There's a persistent theory out there that science has overcome Malthus's dire warning that population growth will eventually outpace the planet's ability to feed everyone, says Mark Bomford, director of the Yale Sustainable Food Project. Maybe two or three times, depending on the source.

Of course, achieving a sustainable food system that feeds humans worldwide isn't that simple, Bomford told attendees of the inaugural Yale Food Systems Symposium (YFSS), which opened at Kroon Hall on Friday. "To claim this as an unmitigated triumph requires the kind of optimism that perhaps only a statistician can muster," Bomford said. "[And] if a university is true to its mission, that is not actually an ethically defensible way to deal with a complex problem, by ignoring all the nooks and crannies and dark shadows."

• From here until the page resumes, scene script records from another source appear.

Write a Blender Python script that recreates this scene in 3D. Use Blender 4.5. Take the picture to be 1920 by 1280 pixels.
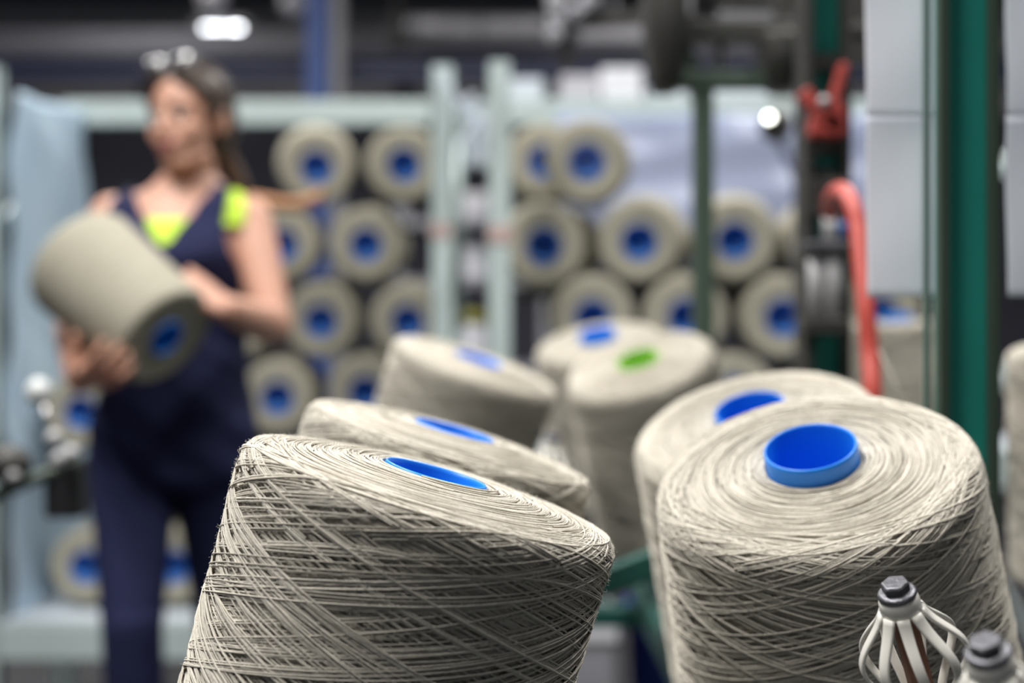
import bpy, bmesh, math, random
import numpy as np
from mathutils import Vector, Matrix, Quaternion

for o in list(bpy.data.objects):
    bpy.data.objects.remove(o, do_unlink=True)
SC = bpy.context.scene
COL = SC.collection
R = math.radians
PI = math.pi
rng = np.random.default_rng(7)
random.seed(7)

# ------------------------------------------------------------------ camera
CAM_Z = 1.08
FPX = 50.0 / 36.0 * 1920
cd = bpy.data.cameras.new('camera')
cam = bpy.data.objects.new('camera', cd)
COL.objects.link(cam)
cam.location = (0, 0, CAM_Z)
cam.rotation_euler = (R(90), 0, 0)
cd.lens = 50
cd.sensor_width = 36
cd.clip_start = 0.05
cd.dof.use_dof = True
cd.dof.focus_distance = 0.80
cd.dof.aperture_fstop = 3.2
SC.camera = cam

# ------------------------------------------------------------------ world, view
w = bpy.data.worlds.new('world')
SC.world = w
w.use_nodes = True
bg = w.node_tree.nodes['Background']
bg.inputs[0].default_value = (0.80, 0.88, 1.0, 1)
bg.inputs[1].default_value = 0.08
SC.view_settings.view_transform = 'Standard'
SC.view_settings.look = 'None'
SC.view_settings.gamma = 1
SC.view_settings.exposure = 0.12
SC.cycles.use_denoising = True
SC.cycles.max_bounces = 6


def area_light(name, loc, sx, sy, power, color=(1, 0.98, 0.95), rot=(0, 0, 0)):
    d = bpy.data.lights.new(name, 'AREA')
    d.shape = 'RECTANGLE'
    d.size = sx
    d.size_y = sy
    d.energy = power
    d.color = color
    o = bpy.data.objects.new(name, d)
    COL.objects.link(o)
    o.location = loc
    o.rotation_euler = rot
    return o


# rows of ceiling lamps of the hall (rows run along the hall)
for lx, ly, pw in ((-1.4, 1.25, 140), (1.4, 1.5, 100), (-1.8, -0.3, 88), (0.9, -0.8, 6), (-1.4, 4.4, 85), (1.2, 4.5, 75),
                   (-2.6, 6.0, 45), (1.8, 6.2, 45), (-2.6, 9.4, 30), (2.2, 9.6, 30)):
    area_light('ceiling_light', (lx, ly, 4.1), 0.35, 1.7, pw)


def P(px, py, Y):
    return Vector(((px - 960) / FPX * Y, Y, CAM_Z - (py - 640) / FPX * Y))


# ------------------------------------------------------------------ materials
def srgb(r, g, b):
    def f(c):
        c /= 255.0
        return c / 12.92 if c <= 0.04045 else ((c + 0.055) / 1.055) ** 2.4
    return (f(r), f(g), f(b), 1)


def mat(name, col, rough=0.6, metal=0.0, noise=0.0, nscale=20, bump=0.0, bscale=60, spec=0.5, emit=None, estr=0):
    m = bpy.data.materials.new(name)
    m.use_nodes = True
    nt = m.node_tree
    b = nt.nodes['Principled BSDF']
    b.inputs['Base Color'].default_value = col
    b.inputs['Roughness'].default_value = rough
    b.inputs['Metallic'].default_value = metal
    b.inputs['Specular IOR Level'].default_value = spec
    tc = nt.nodes.new('ShaderNodeTexCoord')
    if noise > 0:
        n = nt.nodes.new('ShaderNodeTexNoise')
        n.inputs['Scale'].default_value = nscale
        n.inputs['Detail'].default_value = 4
        nt.links.new(tc.outputs['Object'], n.inputs['Vector'])
        mx = nt.nodes.new('ShaderNodeMix')
        mx.data_type = 'RGBA'
        mx.inputs[6].default_value = tuple(c * (1 - noise) for c in col[:3]) + (1,)
        mx.inputs[7].default_value = tuple(min(1, c * (1 + noise)) for c in col[:3]) + (1,)
        nt.links.new(n.outputs['Fac'], mx.inputs[0])
        nt.links.new(mx.outputs[2], b.inputs['Base Color'])
    if bump > 0:
        n2 = nt.nodes.new('ShaderNodeTexNoise')
        n2.inputs['Scale'].default_value = bscale
        nt.links.new(tc.outputs['Object'], n2.inputs['Vector'])
        bp = nt.nodes.new('ShaderNodeBump')
        bp.inputs['Strength'].default_value = bump
        bp.inputs['Distance'].default_value = 0.002
        nt.links.new(n2.outputs['Fac'], bp.inputs['Height'])
        nt.links.new(bp.outputs[0], b.inputs['Normal'])
    if emit is not None:
        b.inputs['Emission Color'].default_value = emit
        b.inputs['Emission Strength'].default_value = estr
    return m


M = {}
YC = (0.57, 0.53, 0.45)


def yarn_material():
    """woolly strand material: every strand has its own tone (attribute) and flecks"""
    m = mat('wool_yarn', YC + (1,), 0.92, spec=0.15)
    nt = m.node_tree
    b = nt.nodes['Principled BSDF']
    at = nt.nodes.new('ShaderNodeAttribute')
    at.attribute_name = 'tone'
    tc = nt.nodes.new('ShaderNodeTexCoord')
    n = nt.nodes.new('ShaderNodeTexNoise')
    n.inputs['Scale'].default_value = 420
    n.inputs['Detail'].default_value = 3
    nt.links.new(tc.outputs['Object'], n.inputs['Vector'])
    ad = nt.nodes.new('ShaderNodeMath')
    ad.operation = 'ADD'
    nt.links.new(at.outputs['Fac'], ad.inputs[0])
    mu = nt.nodes.new('ShaderNodeMath')
    mu.operation = 'MULTIPLY_ADD'
    mu.inputs[1].default_value = 0.9
    mu.inputs[2].default_value = -0.45
    nt.links.new(n.outputs['Fac'], mu.inputs[0])
    nt.links.new(mu.outputs[0], ad.inputs[1])
    mx = nt.nodes.new('ShaderNodeMix')
    mx.data_type = 'RGBA'
    mx.inputs[6].default_value = tuple(c * 0.72 for c in YC) + (1,)
    mx.inputs[7].default_value = (0.68, 0.637, 0.55, 1)
    nt.links.new(ad.outputs[0], mx.inputs[0])
    nt.links.new(mx.outputs[2], b.inputs['Base Color'])
    bp = nt.nodes.new('ShaderNodeBump')
    bp.inputs['Strength'].default_value = 0.6
    bp.inputs['Distance'].default_value = 0.0006
    nt.links.new(n.outputs['Fac'], bp.inputs['Height'])
    nt.links.new(bp.outputs[0], b.inputs['Normal'])
    b.inputs['Sheen Weight'].default_value = 0.15
    return m


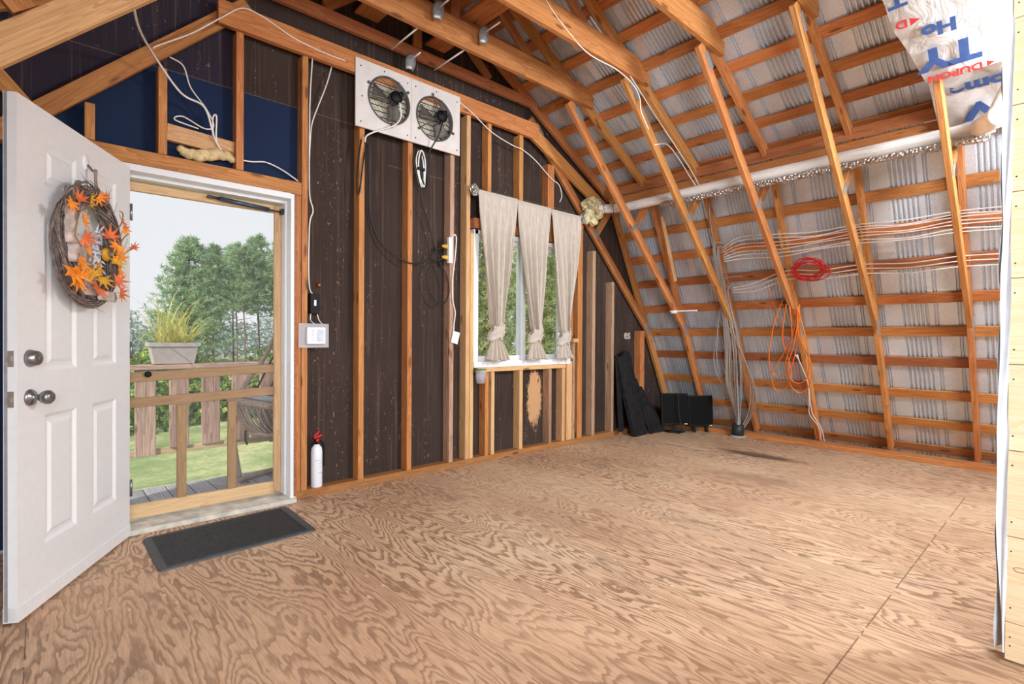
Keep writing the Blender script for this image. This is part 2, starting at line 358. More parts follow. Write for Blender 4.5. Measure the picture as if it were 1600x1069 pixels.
    # pale paint drips
    vo = N(n, 'ShaderNodeTexVoronoi'); vo.inputs['Scale'].default_value = 1.0; n.links.new(mapping(n, g.outputs['Position'], (16, 9, 1)), vo.inputs['Vector'])
    sp2 = mth(n, 'LESS_THAN', vo.outputs['Distance'], 0.11); reg = noise(n, g.outputs['Position'], 1.1, 2); sp2 = mth(n, 'MULTIPLY', sp2, mth(n, 'GREATER_THAN', reg, 0.56))
    c = mixc(n, mth(n, 'MULTIPLY', sp2, 0.55), c, srgb(228, 214, 196))
    n.links.new(c, p.inputs['Base Color']); bump(n, p, mth(n, 'ADD', line.outputs[0], fine), 0.15, 0.003); return m
FLOORM = floor_mat()

def sheath_mat():
    m, n, p = mat_base('black_brown_fibreboard', 0.85, 0, srgb(60, 49, 44), 0.2)
    g = N(n, 'ShaderNodeNewGeometry'); sp = N(n, 'ShaderNodeSeparateXYZ'); n.links.new(g.outputs['Position'], sp.inputs[0]); X, Z = sp.outputs[0], sp.outputs[2]
    tone = noise(n, g.outputs['Position'], 1.5, 3); fib = noise(n, g.outputs['Position'], 160, 3, 0.7)
    base = ramp(n, [(0.3, srgb(48, 37, 34)), (0.7, srgb(70, 56, 50))]); n.links.new(mth(n, 'ADD', mth(n, 'MULTIPLY', tone, 0.55), mth(n, 'MULTIPLY', fib, 0.45)), base.inputs[0]); c = base.outputs[0]
    # a sheet that was painted navy over the door
    nav = mth(n, 'MULTIPLY', mth(n, 'LESS_THAN', X, 1.345), mth(n, 'LESS_THAN', Z, 2.655))
    nav = mth(n, 'MULTIPLY', nav, mth(n, 'LESS_THAN', mth(n, 'SUBTRACT', Z, mth(n, 'MULTIPLY', X, 0.95)), 2.25))      # paint stops behind the end strut
    c = mixc(n, nav, c, mixc(n, 0.4, srgb(27, 42, 72), base.outputs[0], 'MULTIPLY') if 0 else srgb(29, 44, 74))
    pur = mth(n, 'MULTIPLY', mth(n, 'LESS_THAN', X, 0.9), mth(n, 'SUBTRACT', 1.0, nav)); c = mixc(n, mth(n, 'MULTIPLY', pur, 0.6), c, srgb(42, 40, 62))
    # vertical streaks and chips
    st = noise(n, mapping(n, g.outputs['Position'], (60, 1, 1.2)), 1.0, 3, 0.7); sr = ramp(n, [(0.54, (0, 0, 0)), (0.70, (1, 1, 1))]); n.links.new(st, sr.inputs[0])
    c = mixc(n, mth(n, 'MULTIPLY', mth(n, 'MULTIPLY', sr.outputs[0], 0.35), mth(n, 'SUBTRACT', 1.0, nav)), c, srgb(120, 98, 84))
    ch = noise(n, mapping(n, g.outputs['Position'], (85, 1, 26)), 1.0, 4, 0.75); cl = noise(n, mapping(n, g.outputs['Position'], (9, 1, 0.8), (3, 0, 1)), 1.0, 2)
    cr = mth(n, 'MULTIPLY', mth(n, 'GREATER_THAN', ch, 0.645), mth(n, 'GREATER_THAN', cl, 0.53)); c = mixc(n, mth(n, 'MULTIPLY', mth(n, 'MULTIPLY', cr, 0.7), mth(n, 'SUBTRACT', 1.0, mth(n, 'MULTIPLY', nav, 0.9))), c, srgb(176, 150, 128))
    # horizontal sheet joints
    for zz, x0, x1 in ((2.655, -3, 2.2), (2.42, 2.0, 9), (1.62, 1.5, 2.6)):
        ln = mth(n, 'MULTIPLY', mth(n, 'LESS_THAN', mth(n, 'ABSOLUTE', mth(n, 'SUBTRACT', Z, zz)), 0.003), mth(n, 'MULTIPLY', mth(n, 'GREATER_THAN', X, x0), mth(n, 'LESS_THAN', X, x1)))
        c = mixc(n, mth(n, 'MULTIPLY', ln, 0.5 if zz != 1.62 else 0), c, srgb(120, 102, 90))
    # bare patch under the window
    dx = mth(n, 'DIVIDE', mth(n, 'SUBTRACT', X, 3.62), 0.105); dz = mth(n, 'DIVIDE', mth(n, 'SUBTRACT', Z, 0.49), 0.30)
    d = mth(n, 'ADD', mth(n, 'SQRT', mth(n, 'ADD', mth(n, 'MULTIPLY', dx, dx), mth(n, 'MULTIPLY', dz, dz))), mth(n, 'MULTIPLY', mth(n, 'SUBTRACT', noise(n, mapping(n, g.outputs['Position'], (60, 1, 14)), 1.0, 4, 0.75), 0.5), 1.6))
    e = ramp(n, [(0.86, (1, 1, 1)), (0.94, (0, 0, 0))]); n.links.new(d, e.inputs[0]); c = mixc(n, e.outputs[0], c, srgb(200, 156, 112))
    n.links.new(c, p.inputs['Base Color']); bump(n, p, fib, 0.3, 0.002); return m
SHEATH = sheath_mat()
def tyvek_mat():
    m, n, p = mat_base('housewrap', 0.5, 0, srgb(228, 222, 220)); t = N(n, 'ShaderNodeTexCoord')
    v = noise(n, t.outputs['Object'], 7, 4, 0.6, dist=1.2); r = ramp(n, [(0.3, srgb(190, 184, 182)), (0.6, srgb(220, 215, 213))]); n.links.new(v, r.inputs[0])
    n.links.new(r.outputs[0], p.inputs['Base Color']); bump(n, p, v, 0.3, 0.04); return m
WRAP = tyvek_mat()
def pine_mat():
    m, n, p = mat_base('pale_pine_boards', 0.5, 0, srgb(240, 218, 180), 0.3); g = N(n, 'ShaderNodeNewGeometry'); P_ = g.outputs['Position']
    sp = N(n, 'ShaderNodeSeparateXYZ'); n.links.new(P_, sp.inputs[0]); row = mth(n, 'FLOOR', mth(n, 'DIVIDE', mth(n, 'SUBTRACT', sp.outputs[2], 0.13), 0.2925))
    cv = N(n, 'ShaderNodeCombineXYZ'); n.links.new(mth(n, 'MULTIPLY', row, 7.1), cv.inputs[0]); n.links.new(sp.outputs[1], cv.inputs[1]); n.links.new(sp.outputs[2], cv.inputs[2])
    a = noise(n, mapping(n, cv.outputs[0], (1, 1.6, 26)), 1.0, 3, 0.5, dist=0.8); b_ = noise(n, mapping(n, cv.outputs[0], (1, 0.1, 0.1)), 1.0, 1)
    f = mth(n, 'ADD', mth(n, 'MULTIPLY', mth(n, 'FRACT', mth(n, 'MULTIPLY', a, 5)), 0.3), mth(n, 'MULTIPLY', b_, 0.7))
    r = ramp(n, [(0.25, srgb(226, 206, 176)), (0.75, srgb(206, 176, 134))]); n.links.new(f, r.inputs[0]); n.links.new(r.outputs[0], p.inputs['Base Color']); return m
PINE = pine_mat()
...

This event was dedicated to Jonah Adels, one of the original student organizers of the symposium, who died on Oct. 2. His classmates say his approach to the study of food systems exemplified the goals of the symposium, and that his ideas "are embedded" throughout the conference. "If we can all live even a little bit more like he did, we can make a real change in the world," said Maclovia Quintana B.A. '11 M.E.M. '13 one of the event organizers.
Shedding light on some of these dark shadows was one of the reasons a group of F&ES students organized the Yale Food Systems Symposium. The two-day conference — which attracted researchers, practitioners, theorists (and eaters) from across the country — aims to bring together voices across many disciplines to explore the path to a more sustainable food system.
Highlighting innovative projects, new food research, and non-traditional collaborations that are pushing conventional boundaries, the conference also looks to identify areas where the worlds of food research and professional training interact.
"We started to think about what is the next step in building food and agriculture here… both in cultivating F&ES's unique contribution to that world, and also demonstrating that there really is a lot of amazing scholarship out there," said Adan Martinez M.E.Sc. '14, one of the event's organizers.
Ultimately, the organizers hope the symposium will become an annual event. For now, though, they are looking to infuse the campus with new ideas about food and to encourage collaboration across different areas of study. "I think it's about expanding what's possible," Martinez said, "creating opportunities for cooperation, and seeing a wider breadth of possibility in the study of food systems."